◆ GIVEN EXERCISE: Include the line with "m = MB(); m.tube([atY(208, 410, Yp" and every line before it in the entries below, echoed exactly, but not the pictures.

=== DATA ===

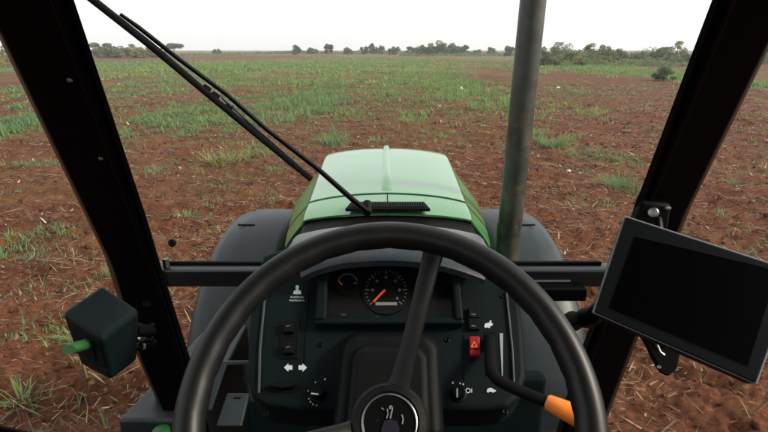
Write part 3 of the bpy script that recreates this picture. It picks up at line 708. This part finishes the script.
# pedal bracket seen between wheel rim and dashboard
ped = empty('clutch_pedal'); ped.parent = tractor
m = MB(); Yp = 1.12
m.prism([atY(227, 393, Yp + .08), atY(249, 393, Yp + .08), atY(241, 426, Yp), atY(216, 426, Yp)], Vector((0, .012, -.012)), M_fender); m.build('pedal_plate', ped, bevel=.003)
m = MB(); m.prism([atY(234, 397, Yp + .068), atY(241, 397, Yp + .068), atY(240, 400, Yp + .063), atY(233, 400, Yp + .063)], Vector((0, .004, -.004)), M_gap); m.build('pedal_slot', ped)
m = MB(); m.tube([atY(208, 410, Yp + .05), atY(224, 363, Yp + .14), atY(246, 363, Yp + .14), atY(252, 400, Yp + .14)], .010, M_fender, 8); m.build('pedal_bracket', ped)

# ------------------------------------------------------------------ dashboard
dash = empty('dashboard'); dash.parent = tractor
P0 = atY(390, 425, .62); P1 = atY(390, 290, .80)
TV = (P1 - P0).normalized(); NV = TV.cross(Vector((-1, 0, 0))).normalized()
if NV.z < 0: NV = -NV
def dp(x, y, h=0.0): return atP(x, y, P0 + NV * h, NV)
def dprism(m, pts, h0, h1, mt): m.prism([dp(x, y, h0) for x, y in pts], NV * (h1 - h0), mt)
out = [(270, 278), (262, 300), (257, 350), (256, 396), (261, 414), (274, 424), (300, 428), (480, 428), (500, 426), (512, 414), (517, 394), (515, 352), (509, 300), (501, 279), (470, 268), (300, 268)]
m = MB(); dprism(m, out, -.075, 0, M_dash); m.build('panel', dash, bevel=.010, seg=3)
m = MB()  # thin lighter strips paint the highlights along both side edges
dprism(m, [(264, 300), (259, 350), (258, 394), (260.5, 394), (261.5, 350), (266, 300)], .0, .004, M_edge_hl); m.build('edge_highlight', dash, bevel=.001); m = MB()
dprism(m, [(507, 292), (513, 350), (515, 392), (513, 392), (511, 350), (505, 292)], .0, .004, M_edge_hl); m.build('edge_highlight', dash, bevel=.001)
cl = MB()
dprism(cl, [(328, 264), (452, 264), (456, 324), (323, 324)], .0, .004, M_face); cluster = cl.build('instrument_cluster', dash)
m = MB()  # thin lighter strips paint the highlights along both side edges
dprism(m, [(321, 262), (329, 262), (327, 326), (316, 326)], .0, .022, M_dash); dprism(m, [(449, 262), (456, 262), (462, 326), (454, 326)], .0, .022, M_dash)
dprism(m, [(316, 322), (462, 322), (463, 329), (315, 329)], .0, .018, M_dash); m.build('cluster_frame', dash, bevel=.004, seg=3)
# binnacle top
lip = catmull([(302, 274, .03), (318, 266.5, .045), (345, 259.5, .055), (388, 257, .06), (425, 259.5, .055), (455, 266, .045), (484, 276, .03)], 6)
l0 = [dp(p.x, p.y, p.z) for p in lip]; nL = len(l0)
back = Vector((0, .16, -.015))
m = MB()  # thin lighter strips paint the highlights along both side edges
rows = [[p + Vector((0, -.002, -.012)) for p in l0], [p + Vector((0, -.004, -.004)) for p in l0], l0, [p + back * .5 + Vector((0, 0, .006)) for p in l0], [p + back for p in l0], [p + back + Vector((0, .03, -.08)) for p in l0]]
m.grid(rows, M_cowl); m.build('binnacle_hood', dash, smooth=60, solid=.008)
# gauges
def arc_pts(cx, cy, r, a0, a1, n): return [(cx + r * math.sin(R(a0 + (a1 - a0) * i / n)), cy - r * math.cos(R(a0 + (a1 - a0) * i / n))) for i in range(n + 1)]
def dline(m, pts, wd, h, mt):
    for (x0, y0), (x1, y1) in zip(pts, pts[1:]):
        dx, dy = x1 - x0, y1 - y0; L_ = math.hypot(dx, dy) or 1; nx, ny = -dy / L_ * wd / 2, dx / L_ * wd / 2
        dprism(m, [(x0 + nx, y0 + ny), (x1 + nx, y1 + ny), (x1 - nx, y1 - ny), (x0 - nx, y0 - ny)], h, h + .0008, mt)
def dotpoly(cx, cy, r, n=14, ry=None): return [(cx + r * math.cos(2 * math.pi * i / n), cy + (ry or r) * math.sin(2 * math.pi * i / n)) for i in range(n)]
m = MB(); dprism(m, dotpoly(386, 291, 24, 36), .0042, .006, M_face)
for i in range(25):
    a = -130 + 260 * i / 24; r0 = 17 if i % 4 == 0 else 19
    dline(m, [(386 + r0 * math.sin(R(a)), 291 - r0 * math.cos(R(a))), (386 + 21 * math.sin(R(a)), 291 - 21 * math.cos(R(a)))], .8 if i % 4 else 1.3, .0062, M_dim)
for a in (-86, -43, 0, 43, 86, 124): dprism(m, dotpoly(386 + 13.5 * math.sin(R(a)), 291 - 13.5 * math.cos(R(a)), 1.5, 8), .0062, .007, M_dim)
dline(m, [(375.5, 304), (397, 304)], 3.0, .0062, M_lcd)
for i in range(3): dline(m, [(383.5 + i * 2.6, 263.5), (383.5 + i * 2.6, 267)], 1, .0045, M_dim)
tg = m.build('rev_counter', dash); m = MB(); dline(m, [(385, 290), (379, 296), (373.5, 302)], 1.9, .008, M_needle); m.build('needle', dash)
for cx in (347.5, 426):
    m = MB(); dprism(m, dotpoly(cx, 283, 13, 24), .0042, .0055, M_face)
    dline(m, arc_pts(cx, 284, 10, -70, 72, 12), 1.3, .006, M_dim)
    dline(m, [(cx - 9, 281), (cx - 5, 285)], 1.3, .0064, M_needle if cx < 400 else M_dim); dline(m, [(cx + 6, 283), (cx + 9.5, 283.5)], 1.6, .0064, M_dim)
    m.build('gauge', dash)
m = MB(); dline(m, [(341, 315), (346, 315)], 3, .0045, M_purple); m.build('warning_lamp', dash)
m = MB(); dline(m, [(376, 318), (379, 318)], 2, .0045, M_dim); m.build('warning_lamp', dash)
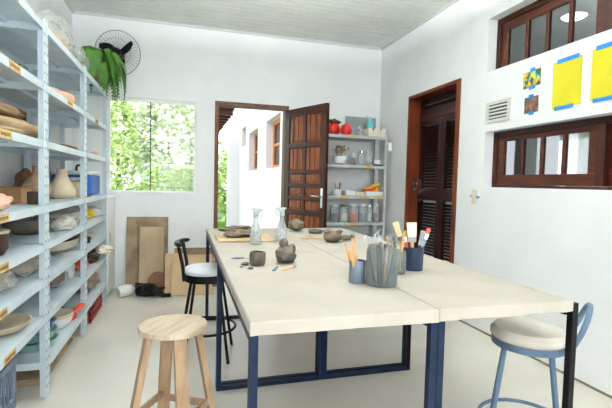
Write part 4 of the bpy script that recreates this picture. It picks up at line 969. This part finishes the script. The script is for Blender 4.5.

===

◆ FINISHED TASK:
Write part 3 of the bpy script that recreates this picture. It picks up at line 708. This part finishes the script.
# pedal bracket seen between wheel rim and dashboard
ped = empty('clutch_pedal'); ped.parent = tractor
m = MB(); Yp = 1.12
m.prism([atY(227, 393, Yp + .08), atY(249, 393, Yp + .08), atY(241, 426, Yp), atY(216, 426, Yp)], Vector((0, .012, -.012)), M_fender); m.build('pedal_plate', ped, bevel=.003)
m = MB(); m.prism([atY(234, 397, Yp + .068), atY(241, 397, Yp + .068), atY(240, 400, Yp + .063), atY(233, 400, Yp + .063)], Vector((0, .004, -.004)), M_gap); m.build('pedal_slot', ped)
m = MB(); m.tube([atY(208, 410, Yp + .05), atY(224, 363, Yp + .14), atY(246, 363, Yp + .14), atY(252, 400, Yp + .14)], .010, M_fender, 8); m.build('pedal_bracket', ped)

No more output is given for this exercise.